Sound the Alarm: Schools Install Alarms to Prevent Students Leaving School

This year, besides the bustling noise of students, there has been another sound at Curtis High School in Staten Island _ new alarms.

While students are used to bells ringing to alert them to the start of classes, the start of the school year came with newly installed alarms at every exit of the school’s building, except for the main entries. The alarms, or door sensors, and are part of a citywide effort to put alarms on doors in response to the case of Avonte Oquendo. Avonte was a 14-year-old high school student who had autism. He left Riverview School in Long Island City unsupervised in Oct. 4, 2013 and was missing for several weeks. His body was found four months later in the East River in Queens.

In response to his death, the City Council of New York passed “Avonte’s Law,” which required city schools to evaluate the need for alarms to prevent a situation like what happened to Avonte.

The Department of Education is now in the process of installing about 21,000 audible alarms, with the hopes of getting them in place by the end of the year. Elizabeth Rose, Deputy  Schools Chancellor, told The Associated Press that 97 percent of schools surveyed asked for the alarms.

At Curtis High, the alarms are usually set up from 7:00 a.m., when the school opens, to 1:58 p.m., the end of eighth period (school officially ends at 3:35 p.m.).  The times differ on weekends when students may be in school.

Jose Barbano, the school’s dean, likes the alarms.

“It’s a good way to track (students) and to see if people are secretly inside (the building),” he said. “All staff should respond to it.”

If students are caught sneaking out of the school or being identify on camera for leaving, they would be called to the dean office and they would get punished for it as in a phone call home or worst possible case of leaving numerous of time suspension.

“If students leave the building they will be marked absent, which will affect their grades and academic performances,” said Cathy Richardson who works in the attendance office.

But senior Emely Luna doesn’t think the alarms set out what they aim to do.

“I feel as those they are pointless because people keep cutting and people still leave the school,” she said.

There are other reasons why some students are not fans of the alarms. They are not allowed to make their exit through side doors as they did in the past; now, every student must enter and leave through the main doors. There is also a concern of accidentally setting off the alarms by leaning on them.

When the alarms go off, they sound like sirens and they last about 5 to 10 minutes before the stop.

“My classes aren’t near them but I hear them once in awhile,” said Emely.

Senior Suja Gopalakrishna says that she is usually in the third floor but she doesn’t really hear them if they go off.

Dulce Guzman, a sophomore, understands why the alarms are there. Since she is underage, she feels she should not be leaving school without her parents’ knowledge.

School officials agree.

“It’s a safety issue.

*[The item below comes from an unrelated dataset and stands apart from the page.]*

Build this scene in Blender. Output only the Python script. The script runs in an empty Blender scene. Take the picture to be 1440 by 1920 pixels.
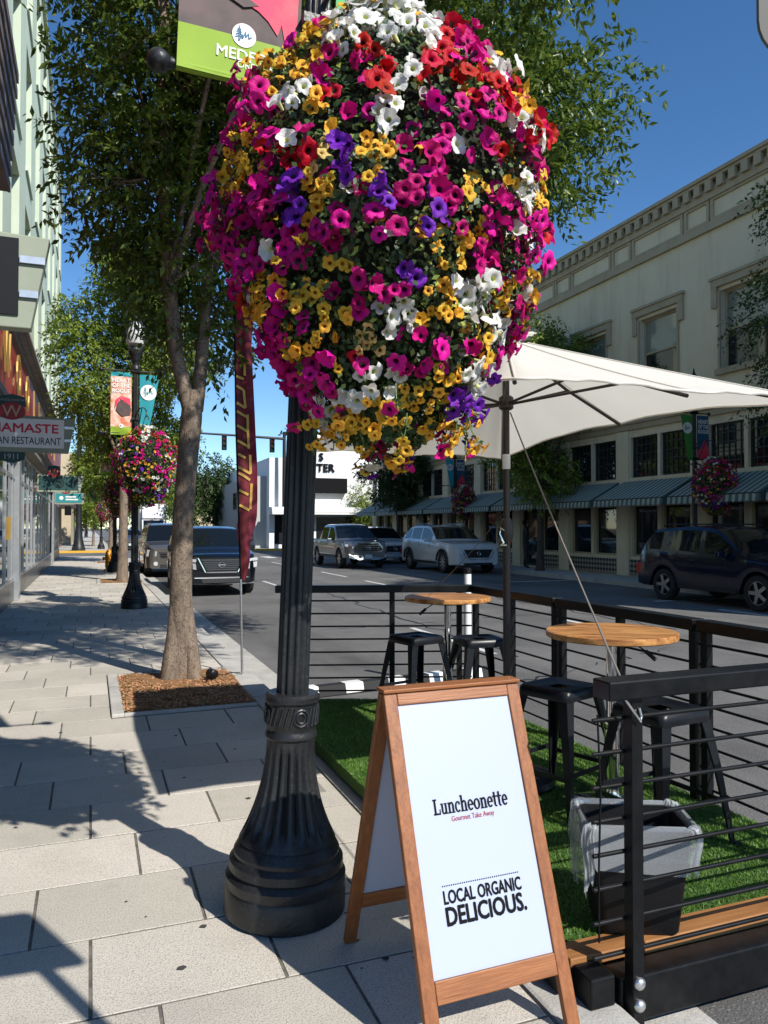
import bpy, math, random
import numpy as np
from mathutils import Vector, Matrix
R = math.radians
PI = math.pi
SC = bpy.context.scene
COL = SC.collection

# ------------------------------------------------------------------ camera
cam_d = bpy.data.cameras.new('camera')
cam_d.sensor_fit = 'VERTICAL'; cam_d.sensor_height = 32.0; cam_d.lens = 24.0
cam_d.clip_start = 0.05; cam_d.clip_end = 1500
cam = bpy.data.objects.new('camera', cam_d); COL.objects.link(cam)
YAW = math.atan(550 / 1440); PIT = math.atan(28 / 1440)
cam.location = (0, 0, 1.55)
cam.rotation_euler = (PI / 2 + PIT, 0, -YAW)
SC.camera = cam

# ------------------------------------------------------------------ sky, sun, exposure
SUN_DIR = Vector((0.50, -1.08, 1.0)).normalized()      # towards the sun
elev = math.asin(SUN_DIR.z)
w = bpy.data.worlds.new('World'); SC.world = w; w.use_nodes = True
nt = w.node_tree; nt.nodes.clear()
sky = nt.nodes.new('ShaderNodeTexSky'); sky.sky_type = 'NISHITA'; sky.sun_disc = False
sky.sun_elevation = elev; sky.sun_rotation = math.atan2(SUN_DIR.x, SUN_DIR.y)
sky.altitude = 400; sky.air_density = 0.8; sky.dust_density = 0.0; sky.ozone_density = 2.0
bg = nt.nodes.new('ShaderNodeBackground'); bg.inputs['Strength'].default_value = 0.135
wo = nt.nodes.new('ShaderNodeOutputWorld')
hsv = nt.nodes.new('ShaderNodeHueSaturation'); hsv.inputs['Saturation'].default_value = 1.22
nt.links.new(sky.outputs['Color'], hsv.inputs['Color']); nt.links.new(hsv.outputs['Color'], bg.inputs['Color']); nt.links.new(bg.outputs['Background'], wo.inputs['Surface'])
sun_d = bpy.data.lights.new('sun', 'SUN'); sun_d.energy = 5.0; sun_d.angle = R(0.53); sun_d.color = (1.0, 0.955, 0.88)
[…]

Student are required to stop In place. If something happens to them it’s not a good thing. The schools are accountable,” said a security guard who would only identify himself as Level Three Barrios, the level of safety officer he is in the school.

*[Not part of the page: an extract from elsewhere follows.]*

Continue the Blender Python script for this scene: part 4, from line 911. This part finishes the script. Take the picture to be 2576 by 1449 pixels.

“The only students that could leave if a legal guidance come to school. We patrol the halls.”

But Emely disagrees with the school’s policy that prevents students from leaving on their own before eighth period ends.

“I prefer to go on my own, because why should my mom come to the school?  She doesn’t have time do it that,” she said.

Principal Jaenicke understands that some students are frustrated.

“Sometimes we can’t accommodate to their (students) needs,” he said. “The alarms are to prevent the students from leaving without notice … The students should go to class.”

“We want to keep high on our list safety and security of students and staff,” he said.